You Can't Fix Stupid
“You can’t fix stupid.”
I’ve heard that a lot in my media bubble.
People who believe that JFK, Jr. is going to rise from the grave to lead them?
Stupid.
People who believe that Democrats are running a child sex ring out of a pizza place in D.C.?
Stupid.
Alex Jones? Really?
Stupid.
The return of backstreet abortions, the rise of Nazis in the US, cults about business success and weight loss and the baby Jesus?
Stupid. Stupid. Stupid.
We live in a time where Americans can’t even agree on or even define our most basic values.
· 61 percent of Americans believe Facebook has free speech obligations under the First Amendment.
· Only 35 percent of Americans knew that a senator’s term is six years.
· 44 percent of Americans couldn’t name the three branches of government.
· Most depressingly, 49 percent of Americans believe it is unconstitutional to arrest the perpetrators of the January 6 insurrection.
That’s some your-mama-knew-her-cousin-too-well kind of stupid.
About a third of our citizens voted with this level of ignorance and misunderstanding in favor of a cartoon president who, himself, did not understand basic constitutional rights. And he gave us three of the lying five justices who are voting to overturn Roe, despite having testified under oath that Roe is settled law.

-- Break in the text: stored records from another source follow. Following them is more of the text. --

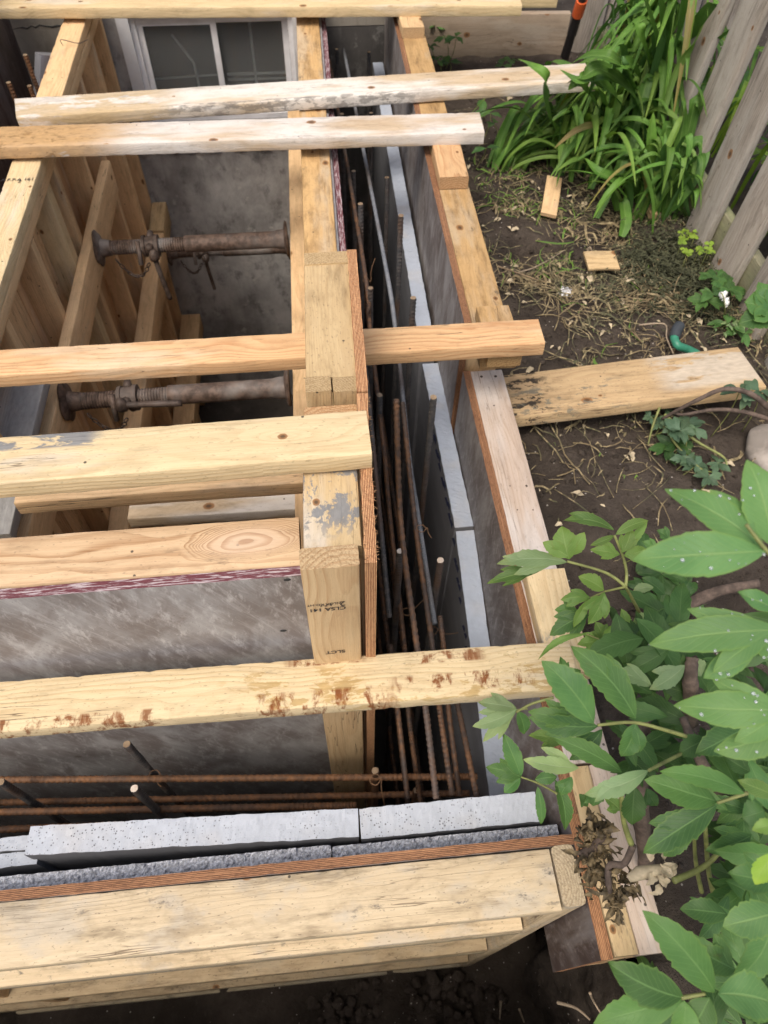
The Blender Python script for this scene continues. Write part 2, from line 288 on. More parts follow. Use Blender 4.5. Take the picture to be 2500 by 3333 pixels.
def mat_foam(name, top, face, dots=True, rough_top=False):
    s = NB(name); P = s.P
    nz = s.xyz(s.N)[2]
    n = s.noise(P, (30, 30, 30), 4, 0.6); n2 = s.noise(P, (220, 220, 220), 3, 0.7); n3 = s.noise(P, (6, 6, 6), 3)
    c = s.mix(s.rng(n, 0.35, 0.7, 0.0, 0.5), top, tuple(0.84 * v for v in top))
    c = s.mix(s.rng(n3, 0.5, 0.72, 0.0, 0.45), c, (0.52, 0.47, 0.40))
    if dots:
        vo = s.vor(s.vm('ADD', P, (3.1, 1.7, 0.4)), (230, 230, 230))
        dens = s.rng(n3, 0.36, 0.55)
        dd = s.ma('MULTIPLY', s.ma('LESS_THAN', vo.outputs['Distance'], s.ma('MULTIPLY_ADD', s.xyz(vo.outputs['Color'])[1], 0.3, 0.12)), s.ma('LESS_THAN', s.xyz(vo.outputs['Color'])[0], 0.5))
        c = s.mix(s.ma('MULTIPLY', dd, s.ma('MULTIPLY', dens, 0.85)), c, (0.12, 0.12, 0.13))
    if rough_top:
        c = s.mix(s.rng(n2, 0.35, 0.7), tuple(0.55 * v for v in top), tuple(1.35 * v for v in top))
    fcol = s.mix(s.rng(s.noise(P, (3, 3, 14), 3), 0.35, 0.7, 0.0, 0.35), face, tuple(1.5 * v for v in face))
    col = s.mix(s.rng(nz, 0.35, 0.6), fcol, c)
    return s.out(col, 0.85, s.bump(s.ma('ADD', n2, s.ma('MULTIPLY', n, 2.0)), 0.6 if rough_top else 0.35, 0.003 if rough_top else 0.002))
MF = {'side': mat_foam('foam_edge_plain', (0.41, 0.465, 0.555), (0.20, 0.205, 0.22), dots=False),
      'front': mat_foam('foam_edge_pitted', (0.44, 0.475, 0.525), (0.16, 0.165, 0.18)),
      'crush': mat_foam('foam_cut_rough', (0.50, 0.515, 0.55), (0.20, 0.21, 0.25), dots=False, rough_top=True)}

def mat_soil(name, c1, c2, c3, sc=1.0):
    s = NB(name); P = s.P
    a = s.noise(P, (9 * sc,) * 3, 6, 0.7); b = s.noise(P, (70 * sc,) * 3, 5, 0.75); c = s.noise(P, (2.2,) * 3, 3); g = s.noise(P, (400,) * 3, 2)
    col = s.mix(s.rng(a, 0.35, 0.65), c1, c2)
    col = s.mix(s.rng(b, 0.55, 0.75, 0.0, 0.7), col, c3)
    col = s.mix(s.rng(c, 0.48, 0.62, 0.0, 0.45), col, tuple(0.55 * v for v in c1))
    vo = s.vor(P, (85, 85, 85)); col = s.mix(s.ma('MULTIPLY', s.ma('LESS_THAN', vo.outputs['Distance'], 0.2), s.ma('LESS_THAN', s.xyz(vo.outputs['Color'])[1], 0.06)), col, (0.42, 0.38, 0.33))
    h = s.ma('ADD', s.ma('MULTIPLY', a, 1.5), s.ma('ADD', b, s.ma('MULTIPLY', g, 0.4)))
    return s.out(col, 0.95, s.bump(h, 0.9, 0.012), Specular_IOR_Level=0.15)
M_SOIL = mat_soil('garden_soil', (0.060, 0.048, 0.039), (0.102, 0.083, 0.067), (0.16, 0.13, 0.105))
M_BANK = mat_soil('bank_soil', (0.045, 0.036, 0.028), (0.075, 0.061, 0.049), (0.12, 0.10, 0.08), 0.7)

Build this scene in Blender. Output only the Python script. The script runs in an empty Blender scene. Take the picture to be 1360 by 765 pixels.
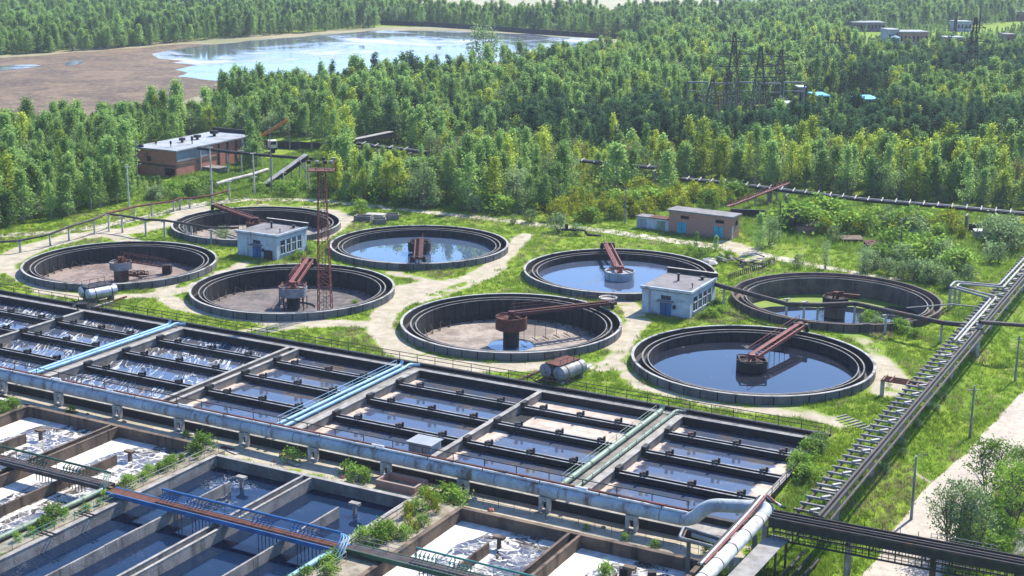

Ever has truth been a stranger to justice.
Galileo Galilei, the famous Renaissance astronomer, artist, and mathematician, was tried by the Catholic Church for heresy. His crime? He asserted that the Earth moves around the sun, that the Earth was not the center of the universe, as was Church doctrine at the time. Galileo was forced to recant this opinion to avoid torture and imprisonment by the Church.
Stupid almost cost us one of the greatest geniuses of the Western world, and yet here we are, nearly five hundred years later with people insisting that the earth is flat. This is stupid for the ages.
The church that muzzled Galileo has so many modern analogues, from QAnon to CPAC to the anti-abortion movement, as well as—well, so many of today’s churches. As great a mind as Galileo’s couldn’t fix that kind of stupid, so what chance do we have?
I like the romantic, and probably fanciful, coda to the story of Galileo’s persecution. He is said to have muttered at his trial or written on his house wall, “yet it moves,” meaning that despite the Church’s insistence, he knew that the Earth moves around the sun, and no doctrine could change that fact.
To avoid persecution, Galileo had no choice but to spout establishment propaganda, but he knew the truth in his heart: the Earth moves around the sun. Perhaps that’s the best we can do in this ignorant time: keep the truth in our hearts, because stupid is coming for us all, and you just can’t fix it.